French Prints Show the Year 2000, From 1910's Perspective

It’s almost funny. And shows how much we don’t consider how we’ll create so much new technology in the future, rather than just improve what we already have.

Whoever thought that we’d all have a computer to talk to each other 30 years ago?

Anyways, here’s the link, enjoy: http://paleo-future.blogspot.com/2007/09/french-prints-show-year-2000-1910.html

I have some of them in an encyclopaedia of sci-fi. They’re great. Not as great as the threadkiller thread but sure dem’s the breaks or brakes. :slight_smile:

I refuse to allow you to kill this thread. Thoughtless.

I love the “cars of war.”

This page from the 1900 Ladies Home Journal is surpisingly accurate.

It predicts, 100 years into the future:

-wireless phones and cheap long distance
-e-commerce
-central air conditioning and heating
-cars more common than horses
-elimination of coal for home heating and cooking
-live satellite TV
-TGV/bullet trains
-transatlantic flights
-frozen dinners & packaged food

among other things.

And pills to make your husband less horny.

Many of the robotic arm-assisted devices seem to be influenced by Chaplin’s "Modern Times ".

Or vice-versa.

touché.

We call them “armored cars,” which seems pretty close. Remember, “tank” onlyrefers to what we think of as tanks because it was used as an innocuous code term during wartime security.

Sailboat

“The trip from suburban home to office will require a few minutes only. A penny will pay the fare.” :dubious:

Also what’s this: “[The American] will live fifty years, instead of thirty-five as at present.”

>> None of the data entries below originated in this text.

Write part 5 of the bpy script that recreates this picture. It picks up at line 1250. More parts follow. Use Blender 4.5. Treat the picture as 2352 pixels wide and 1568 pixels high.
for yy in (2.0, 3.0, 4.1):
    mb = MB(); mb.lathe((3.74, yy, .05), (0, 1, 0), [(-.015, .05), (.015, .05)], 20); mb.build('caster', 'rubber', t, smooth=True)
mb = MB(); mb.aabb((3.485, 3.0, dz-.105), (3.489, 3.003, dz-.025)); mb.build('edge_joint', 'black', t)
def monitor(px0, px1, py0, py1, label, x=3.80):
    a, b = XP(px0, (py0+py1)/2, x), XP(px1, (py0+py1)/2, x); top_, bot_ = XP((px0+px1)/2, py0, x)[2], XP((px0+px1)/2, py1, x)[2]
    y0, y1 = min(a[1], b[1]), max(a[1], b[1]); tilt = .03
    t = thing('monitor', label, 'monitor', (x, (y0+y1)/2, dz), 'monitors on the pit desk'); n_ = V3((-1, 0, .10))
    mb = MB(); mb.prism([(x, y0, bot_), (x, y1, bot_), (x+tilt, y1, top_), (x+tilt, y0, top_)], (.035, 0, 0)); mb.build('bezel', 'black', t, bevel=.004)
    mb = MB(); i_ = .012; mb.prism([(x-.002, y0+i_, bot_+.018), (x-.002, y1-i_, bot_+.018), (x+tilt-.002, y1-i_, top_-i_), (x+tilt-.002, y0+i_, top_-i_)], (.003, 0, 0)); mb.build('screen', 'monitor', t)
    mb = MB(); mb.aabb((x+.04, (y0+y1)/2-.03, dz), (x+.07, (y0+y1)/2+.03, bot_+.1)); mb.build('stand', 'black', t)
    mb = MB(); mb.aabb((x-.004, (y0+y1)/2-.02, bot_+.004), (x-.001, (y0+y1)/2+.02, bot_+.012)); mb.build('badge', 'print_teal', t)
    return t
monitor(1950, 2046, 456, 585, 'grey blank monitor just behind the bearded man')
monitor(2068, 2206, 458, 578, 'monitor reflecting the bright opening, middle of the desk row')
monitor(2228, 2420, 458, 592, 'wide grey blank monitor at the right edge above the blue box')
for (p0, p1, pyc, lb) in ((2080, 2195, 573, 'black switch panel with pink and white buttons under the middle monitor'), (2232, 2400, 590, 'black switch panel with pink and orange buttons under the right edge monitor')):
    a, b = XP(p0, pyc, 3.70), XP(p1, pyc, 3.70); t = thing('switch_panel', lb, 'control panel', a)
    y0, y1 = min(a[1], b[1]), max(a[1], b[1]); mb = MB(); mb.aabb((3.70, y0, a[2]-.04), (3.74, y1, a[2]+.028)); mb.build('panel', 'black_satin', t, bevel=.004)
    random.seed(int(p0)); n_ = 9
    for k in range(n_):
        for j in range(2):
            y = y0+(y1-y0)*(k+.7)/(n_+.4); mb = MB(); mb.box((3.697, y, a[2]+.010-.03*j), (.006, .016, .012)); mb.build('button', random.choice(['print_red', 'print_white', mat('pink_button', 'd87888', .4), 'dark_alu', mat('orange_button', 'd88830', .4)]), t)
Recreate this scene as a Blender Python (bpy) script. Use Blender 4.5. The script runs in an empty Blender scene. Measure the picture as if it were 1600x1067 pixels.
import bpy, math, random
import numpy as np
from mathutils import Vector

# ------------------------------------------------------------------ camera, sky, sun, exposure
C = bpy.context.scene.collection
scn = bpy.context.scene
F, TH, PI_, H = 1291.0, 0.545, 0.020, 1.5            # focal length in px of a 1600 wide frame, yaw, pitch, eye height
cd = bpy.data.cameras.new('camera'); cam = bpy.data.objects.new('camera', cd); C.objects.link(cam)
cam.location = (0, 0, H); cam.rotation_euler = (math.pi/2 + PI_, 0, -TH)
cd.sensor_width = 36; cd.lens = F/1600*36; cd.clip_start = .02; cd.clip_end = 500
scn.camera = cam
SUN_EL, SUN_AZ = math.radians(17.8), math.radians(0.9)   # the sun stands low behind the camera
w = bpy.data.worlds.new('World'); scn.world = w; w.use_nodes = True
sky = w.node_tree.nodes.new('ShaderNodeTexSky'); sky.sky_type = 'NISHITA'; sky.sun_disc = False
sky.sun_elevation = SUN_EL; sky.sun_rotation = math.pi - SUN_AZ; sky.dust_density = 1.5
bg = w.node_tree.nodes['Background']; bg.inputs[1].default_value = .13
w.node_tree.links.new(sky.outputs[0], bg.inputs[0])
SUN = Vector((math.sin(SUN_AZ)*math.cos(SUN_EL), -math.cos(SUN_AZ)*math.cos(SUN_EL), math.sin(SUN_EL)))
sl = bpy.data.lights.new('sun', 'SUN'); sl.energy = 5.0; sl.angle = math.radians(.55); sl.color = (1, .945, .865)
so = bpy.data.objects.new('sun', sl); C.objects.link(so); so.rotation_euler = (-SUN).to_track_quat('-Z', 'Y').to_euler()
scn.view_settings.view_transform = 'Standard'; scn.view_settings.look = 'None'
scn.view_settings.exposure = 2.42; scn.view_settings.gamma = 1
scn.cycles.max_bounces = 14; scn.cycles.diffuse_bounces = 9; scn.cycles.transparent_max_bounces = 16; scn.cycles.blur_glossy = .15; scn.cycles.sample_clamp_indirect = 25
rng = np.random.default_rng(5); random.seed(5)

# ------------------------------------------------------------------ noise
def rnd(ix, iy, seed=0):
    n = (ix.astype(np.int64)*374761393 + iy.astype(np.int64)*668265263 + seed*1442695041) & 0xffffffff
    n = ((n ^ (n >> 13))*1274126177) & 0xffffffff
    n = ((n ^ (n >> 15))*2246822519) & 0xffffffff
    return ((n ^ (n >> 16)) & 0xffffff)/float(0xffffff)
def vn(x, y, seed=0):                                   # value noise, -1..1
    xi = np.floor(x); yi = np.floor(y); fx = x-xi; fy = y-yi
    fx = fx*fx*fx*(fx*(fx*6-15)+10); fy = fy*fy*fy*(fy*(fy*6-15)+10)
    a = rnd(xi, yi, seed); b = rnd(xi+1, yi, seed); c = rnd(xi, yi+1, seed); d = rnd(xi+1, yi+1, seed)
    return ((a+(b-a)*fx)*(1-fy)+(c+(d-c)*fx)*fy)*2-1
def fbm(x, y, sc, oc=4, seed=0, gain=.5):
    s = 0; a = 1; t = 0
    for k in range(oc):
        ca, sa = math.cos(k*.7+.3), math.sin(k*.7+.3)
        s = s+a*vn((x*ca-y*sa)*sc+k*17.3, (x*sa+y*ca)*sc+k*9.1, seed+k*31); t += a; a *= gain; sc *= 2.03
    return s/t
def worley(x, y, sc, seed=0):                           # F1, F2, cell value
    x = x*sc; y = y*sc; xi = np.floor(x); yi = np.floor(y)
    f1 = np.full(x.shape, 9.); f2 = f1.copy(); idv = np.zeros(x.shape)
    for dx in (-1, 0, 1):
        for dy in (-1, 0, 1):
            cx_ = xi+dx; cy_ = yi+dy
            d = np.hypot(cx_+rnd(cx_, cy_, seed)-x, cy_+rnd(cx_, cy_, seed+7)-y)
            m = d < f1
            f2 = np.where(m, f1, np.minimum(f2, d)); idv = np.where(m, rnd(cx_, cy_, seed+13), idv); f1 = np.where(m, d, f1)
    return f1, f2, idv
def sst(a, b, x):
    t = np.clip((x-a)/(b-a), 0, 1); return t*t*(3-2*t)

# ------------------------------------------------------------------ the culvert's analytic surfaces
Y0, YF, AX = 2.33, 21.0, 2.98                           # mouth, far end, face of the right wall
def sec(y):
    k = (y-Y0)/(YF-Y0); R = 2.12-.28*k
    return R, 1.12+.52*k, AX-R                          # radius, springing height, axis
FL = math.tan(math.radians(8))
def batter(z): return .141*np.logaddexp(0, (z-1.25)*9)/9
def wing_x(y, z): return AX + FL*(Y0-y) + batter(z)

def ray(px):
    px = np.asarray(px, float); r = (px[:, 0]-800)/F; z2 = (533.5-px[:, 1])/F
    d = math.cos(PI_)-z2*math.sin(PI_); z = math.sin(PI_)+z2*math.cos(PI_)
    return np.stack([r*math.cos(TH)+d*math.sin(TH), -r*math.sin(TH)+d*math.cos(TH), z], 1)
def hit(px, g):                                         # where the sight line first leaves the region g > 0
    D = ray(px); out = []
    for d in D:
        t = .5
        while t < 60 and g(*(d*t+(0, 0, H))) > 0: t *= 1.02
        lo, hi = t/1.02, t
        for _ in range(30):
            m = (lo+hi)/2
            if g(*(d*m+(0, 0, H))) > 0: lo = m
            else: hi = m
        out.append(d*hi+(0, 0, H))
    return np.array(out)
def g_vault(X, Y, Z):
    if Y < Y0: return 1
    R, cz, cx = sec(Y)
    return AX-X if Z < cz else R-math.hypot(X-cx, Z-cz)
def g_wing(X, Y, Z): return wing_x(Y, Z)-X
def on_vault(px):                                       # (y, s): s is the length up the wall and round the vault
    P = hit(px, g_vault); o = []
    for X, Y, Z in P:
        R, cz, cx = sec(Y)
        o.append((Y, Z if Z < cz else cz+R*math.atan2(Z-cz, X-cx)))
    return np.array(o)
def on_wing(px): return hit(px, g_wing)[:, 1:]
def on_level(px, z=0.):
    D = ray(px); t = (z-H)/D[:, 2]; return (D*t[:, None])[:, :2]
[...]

No way was the average life expectancy 35 years in the USA in 1900. No way.

You’re right about that.

Look in table 12a on this source.

LIFE EXPECTANCY AT BIRTH, 1900

TOTAL 49.2
MEN 47.9
WOMEN 50.7

Very close to the 50 predicted instead of the 35 quoted.

Sailboat

I actually saw someone a few months ago with something that looked almost exactly like the “car shoes” picture, the only difference is that it was one piece rather than two.

“At School” looks a lot like a modern language lab.

Except for the monstrosity in the right foreground.

I mean, I can’t remember the last time I used my manual book grinder.

I love the one kid who has to work the book grinder – “No learning for you!”